Há uma pesquisa da BBC, em Londres, que indica que Saudade é a 7ª palavra mais difícil de traduzir.

Você pode sentir saudades de várias coisas e/ou pessoas. Até de tempos e situações vividas anteriormente. Tem gente que sente saudades do que nunca viveu.

Para a Wikipédia, “a palavra vem do latim “solitas, solitatis” (solidão), na forma arcaica de “soedade, soidade e suidade” e sob influência de “saúde” e “saudar”. No fado e na música popular, a saudade e a partida são temas constantes.”

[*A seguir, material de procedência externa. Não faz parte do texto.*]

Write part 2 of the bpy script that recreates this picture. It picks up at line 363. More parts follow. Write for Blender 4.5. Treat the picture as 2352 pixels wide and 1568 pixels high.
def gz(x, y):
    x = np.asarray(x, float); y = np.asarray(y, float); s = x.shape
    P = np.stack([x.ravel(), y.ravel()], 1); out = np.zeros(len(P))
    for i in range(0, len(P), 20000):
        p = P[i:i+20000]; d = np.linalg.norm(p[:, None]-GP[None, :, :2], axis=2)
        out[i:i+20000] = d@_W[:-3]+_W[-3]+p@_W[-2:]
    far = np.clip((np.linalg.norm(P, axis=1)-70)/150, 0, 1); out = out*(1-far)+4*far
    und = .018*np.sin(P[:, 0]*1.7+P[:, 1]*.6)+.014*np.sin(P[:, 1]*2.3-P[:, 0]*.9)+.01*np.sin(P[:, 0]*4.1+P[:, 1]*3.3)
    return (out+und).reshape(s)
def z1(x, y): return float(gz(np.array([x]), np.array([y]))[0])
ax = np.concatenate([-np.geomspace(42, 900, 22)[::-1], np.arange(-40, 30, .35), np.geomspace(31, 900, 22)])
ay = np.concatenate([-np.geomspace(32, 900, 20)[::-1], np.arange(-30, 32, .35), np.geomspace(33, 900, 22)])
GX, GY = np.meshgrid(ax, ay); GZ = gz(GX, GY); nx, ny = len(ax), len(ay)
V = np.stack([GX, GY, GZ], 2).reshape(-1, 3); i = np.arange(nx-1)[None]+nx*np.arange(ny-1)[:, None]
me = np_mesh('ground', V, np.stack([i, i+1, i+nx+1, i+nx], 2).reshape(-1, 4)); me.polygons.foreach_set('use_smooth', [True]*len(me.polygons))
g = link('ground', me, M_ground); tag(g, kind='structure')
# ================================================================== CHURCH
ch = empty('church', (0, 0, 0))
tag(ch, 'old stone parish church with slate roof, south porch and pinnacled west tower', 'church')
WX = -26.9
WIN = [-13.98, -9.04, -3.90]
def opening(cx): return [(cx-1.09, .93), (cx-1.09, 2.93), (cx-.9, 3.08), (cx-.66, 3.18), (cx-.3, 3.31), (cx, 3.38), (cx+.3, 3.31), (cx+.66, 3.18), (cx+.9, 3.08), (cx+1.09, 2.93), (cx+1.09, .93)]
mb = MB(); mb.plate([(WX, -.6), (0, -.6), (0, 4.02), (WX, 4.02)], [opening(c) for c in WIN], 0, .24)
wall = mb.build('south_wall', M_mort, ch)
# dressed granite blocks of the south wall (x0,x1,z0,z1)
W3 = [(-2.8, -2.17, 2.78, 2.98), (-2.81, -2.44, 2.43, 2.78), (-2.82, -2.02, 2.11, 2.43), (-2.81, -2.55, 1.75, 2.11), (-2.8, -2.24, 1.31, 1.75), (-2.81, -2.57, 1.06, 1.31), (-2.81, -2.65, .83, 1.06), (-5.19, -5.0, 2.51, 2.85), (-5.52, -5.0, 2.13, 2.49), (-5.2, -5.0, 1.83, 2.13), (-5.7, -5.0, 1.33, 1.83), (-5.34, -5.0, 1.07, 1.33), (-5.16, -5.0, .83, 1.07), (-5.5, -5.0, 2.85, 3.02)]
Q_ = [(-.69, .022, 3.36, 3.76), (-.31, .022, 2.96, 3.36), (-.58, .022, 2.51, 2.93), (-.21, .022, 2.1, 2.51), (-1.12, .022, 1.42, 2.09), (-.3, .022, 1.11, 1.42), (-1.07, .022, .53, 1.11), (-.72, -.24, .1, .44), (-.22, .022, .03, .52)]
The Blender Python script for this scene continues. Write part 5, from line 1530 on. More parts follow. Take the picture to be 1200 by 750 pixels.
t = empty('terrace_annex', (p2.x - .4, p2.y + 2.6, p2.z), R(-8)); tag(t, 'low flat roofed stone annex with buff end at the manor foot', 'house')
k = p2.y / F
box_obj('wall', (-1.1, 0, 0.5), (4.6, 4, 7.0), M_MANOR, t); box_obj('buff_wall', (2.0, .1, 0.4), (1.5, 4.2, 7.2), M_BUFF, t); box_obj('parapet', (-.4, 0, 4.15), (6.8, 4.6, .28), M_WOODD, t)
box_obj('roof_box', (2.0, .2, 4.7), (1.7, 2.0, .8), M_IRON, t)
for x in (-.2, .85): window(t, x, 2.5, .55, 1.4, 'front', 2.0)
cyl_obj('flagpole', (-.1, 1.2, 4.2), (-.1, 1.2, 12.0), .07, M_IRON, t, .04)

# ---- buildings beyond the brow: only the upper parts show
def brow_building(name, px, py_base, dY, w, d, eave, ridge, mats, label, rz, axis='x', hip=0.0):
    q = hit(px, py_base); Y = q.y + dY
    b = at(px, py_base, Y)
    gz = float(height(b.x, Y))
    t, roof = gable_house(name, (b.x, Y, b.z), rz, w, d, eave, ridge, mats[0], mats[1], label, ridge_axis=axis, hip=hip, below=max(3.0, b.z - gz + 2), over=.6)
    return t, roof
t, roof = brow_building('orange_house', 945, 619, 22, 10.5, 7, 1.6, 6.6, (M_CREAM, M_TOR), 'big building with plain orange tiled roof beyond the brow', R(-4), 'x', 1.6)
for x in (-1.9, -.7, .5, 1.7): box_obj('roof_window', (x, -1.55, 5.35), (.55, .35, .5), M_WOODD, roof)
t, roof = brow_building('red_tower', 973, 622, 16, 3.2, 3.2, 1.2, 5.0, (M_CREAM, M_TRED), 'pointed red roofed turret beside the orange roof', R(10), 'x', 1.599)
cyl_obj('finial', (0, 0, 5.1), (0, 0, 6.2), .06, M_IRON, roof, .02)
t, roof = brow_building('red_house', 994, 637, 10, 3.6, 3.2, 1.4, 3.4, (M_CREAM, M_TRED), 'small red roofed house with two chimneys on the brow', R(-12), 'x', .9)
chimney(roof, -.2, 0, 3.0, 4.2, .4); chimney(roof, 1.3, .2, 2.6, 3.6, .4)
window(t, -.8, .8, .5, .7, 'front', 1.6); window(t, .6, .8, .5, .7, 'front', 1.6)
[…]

Já senti saudade até do cheiro de café vindo da cozinha de manhã cedo.

Estar longe de casa significa ter, quando a gente menos espera, o coração apertado pela saudade.

Saudade é coisa séria.

Estive longe, diversas vezes, de quem amei. E volta e meia estou distante de quem amo. Em alguns momentos a gente está perto e ainda sente falta um do outro. Curioso!

Rubem Alves, em Sobre o Tempo e a EternaIdade, traduz um pouco esse sentimento:

“Assim são os meus mapas.

Olho para vastos espaços.

Identifico rios, montanhas, mares, cidades.

Não me dizem coisa alguma.

Não me produzem nenhum riso.

Mas há uns poucos lugares que brilham como estrelas.

São lugares onde moram pessoas que eu amo.

Somente os amantes sabem que os mapas facilmente se transformam em corpos.

Basta, para isso, que a despedida aconteça…”

Há poesias, contos, reclames, murmurações, lamentos, músicas e muitas outras expressões artísticas que tentam expressar este tipo de sentimento. Tanto se canta sobre a saudade… Tanto se fala sobre a distância do que ou de quem amamos…

ALVES ainda sinaliza:

“A saudade faz bem ao amor, pois que é justamente na dor da separação que o coração faz a operação mágica de re-encantar os amantes que o cotidiano só faz banalizar. Saudade é um buraco dolorido na alma. A presença de uma ausência. A gente sabe que alguma coisa está faltando. Um pedaço nos foi arrancado. Tudo fica ruim. A saudade fica uma aura que nos rodeia… Infelizmente, o amor é feito com muitos nunca mais” – a expressão mais triste que existe”.

Há uma certa beleza nisso que também fere o coração.

Ontem à noite Nietzsche foi meu companheiro. Vi também Jesus Cristo e seu Sermão do Monte. Dormi em paz.